Posted by: SimpleIntention | February 21, 2014

Do Not Be Afraid

It is a wall I have faced many times over the last 17 years.  In those moments when I face the wall it is the most frightened I have ever felt.  It isn’t dark rooms and an unchecked imagination.  Or thrill rides or horror movies.  It is the moment in time that one of my children is experiencing pain, sense of failure, or a barrier…and I do not have a remedy in my arsenal of Mom tricks to fix it.  Nobody wants to watch a loved one suffer.  Least of all does a parent want to watch their child hurt.  We are programed to pick them up, dust them off, and put band-aids and kisses on the boo-boos.  We learn to put on a brave face, listen, offer advise, fuss, provide tools, seek fixes, mediate, and love.  Oh do we love.  It looks different each time and often those very same children that we expend our energy, heart and tears for; don’t recognize the love that we live by.  And that is okay.  They don’t need to understand the work it takes to find the best words to use. To intervene only as much as we feel is right for their safety. To let them learn and grow…fail and succeed.  And hurt.
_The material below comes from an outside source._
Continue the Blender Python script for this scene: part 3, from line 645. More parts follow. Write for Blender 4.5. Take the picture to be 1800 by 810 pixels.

Parenting is not for the weak at heart.  And still I fear.  I fear my own inadequacies, not because I am afraid of failing myself, but that somehow I won’t provide the best for those I love so fiercely.  That somehow I am not good enough or worthy of the title of Mother when I am at a loss of what to do.  Today when I was on Simple Intention, I was reading the description for “Forty Days in the Wilderness”.  It reads…

Deuteronomy 31:6  “Be strong and courageous. Do not fear or be in dread of them, for it is the Lord your God who goes with you. He will not leave you or forsake you.”

He will not leave me or forsake me.  Because my Lord is by my side…I can be strong and courageous…in the midst of my fear.  And I do fear.  But he will not leave me or forsake me.  So I will not leave them or forsake them.

I am at a wall again.  But today I choose not to be afraid.